The T.50s Niki Lauda track supercar has been approved for production after surpassing the Gordon Murray Automotive GT3 race car benchmark at the Bahrain International Circuit in its final production approval test. Four four-time IndyCar World Champion and triple Indy 500 winner Dario Franchitti recorded a 1:53.03 lap, more than seven seconds faster than the GT3 benchmark set in 2001. All 25 customer cars will be completed by mid‑2026.
“The T.50s is the most engaging car I’ve ever drive,” said Franchitti. “For pure fun factor, it surpasses all other track-only models, my favourite supercars of all time, and even the race cars I drove to multiple world championship wins. Gordon set out to create the greatest on-track driving experience ever. The team has more than delivered. The feedback, responsiveness, performance, sound, visibility, braking, stability … everything … it’s just perfect.”
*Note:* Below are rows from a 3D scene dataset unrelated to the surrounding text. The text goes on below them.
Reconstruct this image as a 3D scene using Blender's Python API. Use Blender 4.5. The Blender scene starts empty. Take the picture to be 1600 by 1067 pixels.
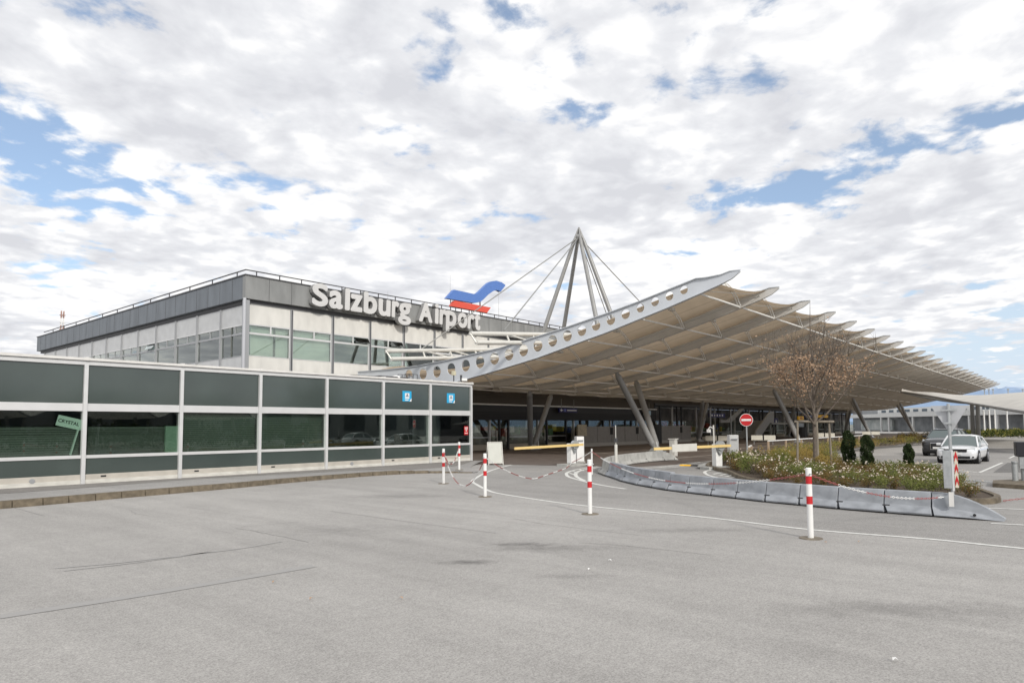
import bpy, bmesh, math, random
import numpy as np
from mathutils import Vector, Matrix
R = math.radians
scene = bpy.context.scene
COL = scene.collection
random.seed(7)

# ---------------------------------------------------------------- camera
EYE = 2.0
F, PX0, PY0 = 1055.0, 800.0, 597.0
CAMX = np.array([0.6504092, -0.75955378, -0.00677666])
CAMY = np.array([-0.04563645, -0.04798101, 0.99780516])
CAMZ = np.array([-0.75821183, -0.6486724, -0.06587062])
_x = CAMX / np.linalg.norm(CAMX)
_y = CAMY - _x * (_x @ CAMY); _y /= np.linalg.norm(_y)
_z = np.cross(_x, _y)
cam_d = bpy.data.cameras.new('camera')
cam = bpy.data.objects.new('camera', cam_d); COL.objects.link(cam)
cam.matrix_world = Matrix(((_x[0], _y[0], _z[0], 0), (_x[1], _y[1], _z[1], 0), (_x[2], _y[2], _z[2], EYE), (0, 0, 0, 1)))
cam_d.sensor_width = 36; cam_d.lens = F / 1600 * 36
cam_d.shift_y = (PY0 - 533.5) / 1600
cam_d.clip_start = .05; cam_d.clip_end = 40000
scene.camera = cam
# rays of the surveyed photo: pixel -> point on a plane of the site (metres)
WX = np.array([CAMX[0], CAMY[0], CAMZ[0]]); WY = np.array([CAMX[1], CAMY[1], CAMZ[1]]); WZ = np.array([CAMX[2], CAMY[2], CAMZ[2]])
def ray(px, py):
    d = np.array([px - PX0, -(py - PY0), -F]); return np.array([WX @ d, WY @ d, WZ @ d])
def G(px, py, z=0.0):
    d = ray(px, py); t = (z - EYE) / d[2]; return (float(d[0] * t), float(d[1] * t), z)
def PX(px, py, x):
    d = ray(px, py); t = x / d[0]; return (x, float(d[1] * t), float(EYE + d[2] * t))
def PY(px, py, y):
    d = ray(px, py); t = y / d[1]; return (float(d[0] * t), y, float(EYE + d[2] * t))
def PD(px, py, dist):
    d = ray(px, py); t = dist / math.hypot(d[0], d[1]); return (float(d[0] * t), float(d[1] * t), float(EYE + d[2] * t))

# ---------------------------------------------------------------- light
SUN_EL, SUN_AZ = R(30), R(-118)          # azimuth of the sun measured from +X towards +Y
sun_dir = Vector((math.cos(SUN_EL) * math.cos(SUN_AZ), math.cos(SUN_EL) * math.sin(SUN_AZ), math.sin(SUN_EL)))
ld = bpy.data.lights.new('sun', 'SUN'); ld.energy = 2.5; ld.angle = R(6); ld.color = (1.0, .95, .87)
lo = bpy.data.objects.new('sun', ld); COL.objects.link(lo)
lo.rotation_euler = sun_dir.to_track_quat('Z', 'Y').to_euler(); lo.location = (0, 0, 60)
scene.view_settings.view_transform = 'Standard'; scene.view_settings.look = 'None'
scene.view_settings.exposure = 0.06; scene.view_settings.gamma = 1

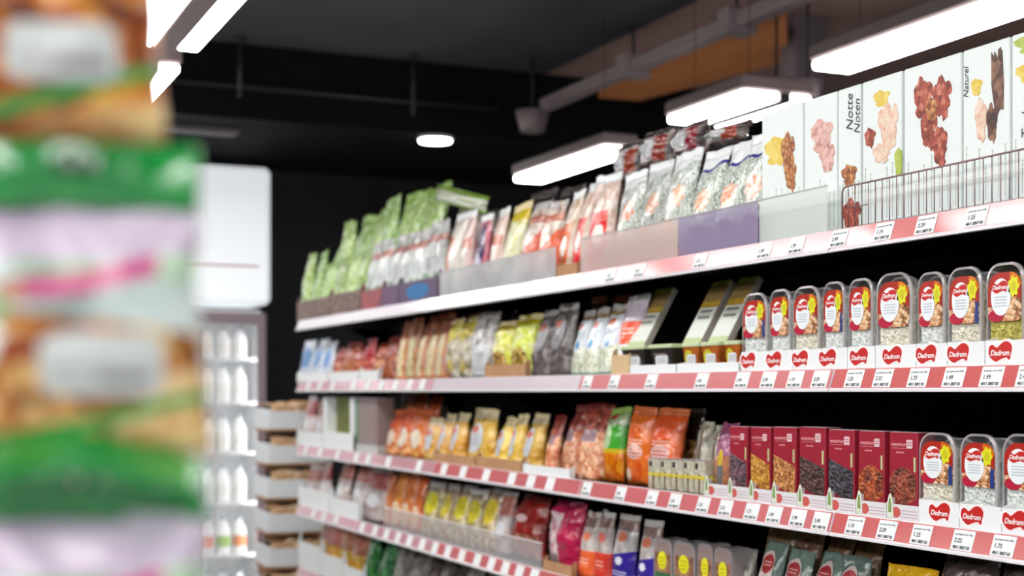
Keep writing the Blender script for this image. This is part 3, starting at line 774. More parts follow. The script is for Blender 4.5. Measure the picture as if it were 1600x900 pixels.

The Bahrain circuit was chosen for its extreme thermal and mechanical stresses, enabling engineers to evaluate braking performance, tire wear, low-grip handling and high-speed stability. During testing, the T.50s reached 184 mph, experienced 2.7g lateral acceleration in corners and endured 3g longitudinal forces under braking. The lap demonstrated the production-readiness of the car and confirmed that aerodynamic and chassis setups met GMA’s specifications.
Professor Gordon Murray, CBE, executive chairman, Gordon Murray Group, said, “This car was never about setting lap times. We simply designed the lightest, optimally powered, most driver-centric track car possible – with the right formula, speed comes naturally. T.50s is designed from the ground up to deliver the greatest possible on‑track driving experience, without compromise.”
Each T.50s is named in tribute to one of Murray’s first 25 Grand Prix victories, with the Niki Lauda model honoring the three-time Formula 1 World Champion. The car is powered by a bespoke 3.9-liter Cosworth GMA V12 producing 772ps at 11,500rpm, with revs up to 12,100rpm. A six-speed paddle-shift Xtrac gearbox, central driving position and fully adjustable aerodynamic package generating up to 1,200kg of downforce combine with a carbon-fiber monocoque and unique race-optimized systems to deliver an immersive track-focused experience.
“Naming the car after Niki was deeply personal. He was a great friend and a remarkable racing driver, and I believe he would have appreciated the purity, focus and engineering integrity that define the car we named in his honour,” said Professor Murray.